I’m a huge honking CM Punk mark, but I’m not upset that he lost. He’s beaten Cena pretty thoroughly and regularly throughout the year, and Cena’s a guy who doesn’t lose a lot, so if Punk had messed up and walked into an Attitude Adjustment or something I might say “well sh*t”, but I wouldn’t get bent out of shape. I just really hate that they had to mirror Money in the Bank and have someone waltz out and stand on the ramp, an act that hypnotizes a wrestler and causes him to be unable to block or withstand the next attack. It’s the f**king Spike Dudley headbutt of modern WWE. If someone you dislike makes eye contact you can’t use your arms or your legs and you’re dead. Cena could’ve beaten Punk, and Punk could’ve still had a thing with Nash. Or, I don’t know, Nash could’ve done something other than go HEY PUNK, HEY CM PUNK YOU WRESTLER like he’s Roderick Strong and never learned to properly speak in public.

I’m counting on the Punk/Nash match at Night of Champions to be the one I see on the back of the box seven years from now and go “LOL CM Punk versus Kevin Nash, why the hell did THAT happen”.

Best: Deranged Berto

The last Best in my ongoing love affair with Alberto Del Rio, but I love how he’s the only wrestler in WWE who can “go crazy” and still look mad. When Miz goes nutso and beats up somebody he tucks in his upper lip and sticks out his teeth and looks like a p-o’d little boy. Alberto Del Rio looks like a guy who is legitimately mad at something you’ve done and wants to hurt you. That needs to happen more often. Wrestlers need to be less concerned with zazz and “showing personality” and more concerned with wanting to hurt you as much as possible before, during and after the match. The personality happens if you have personality. The apparent desire to be a physically competent, purposeful professional wrestler should be step one in the development of every single person in the company. Step two should be a counseling program to help people deal with life when they don’t have to be that anymore.

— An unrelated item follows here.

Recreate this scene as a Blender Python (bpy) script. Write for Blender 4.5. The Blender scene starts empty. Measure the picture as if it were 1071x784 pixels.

The second best part of the final segment was Alberto’s hilarious jumping belt shot, which actually made me laugh out loud. I haven’t seen a jumping belt attack that great since Shane McMahon used to torpedo his entire body to the side. This did a lot to give the average fan a reason for Cena to want to eat up Del Rio, and I’m hoping to an ever-loving God that John can make it through the next four weeks without mentioning “Mexico” and “the United States of America” in the same paragraph. R-Truth did the “go back where you came from” thing, but at least he turned out to be crazy.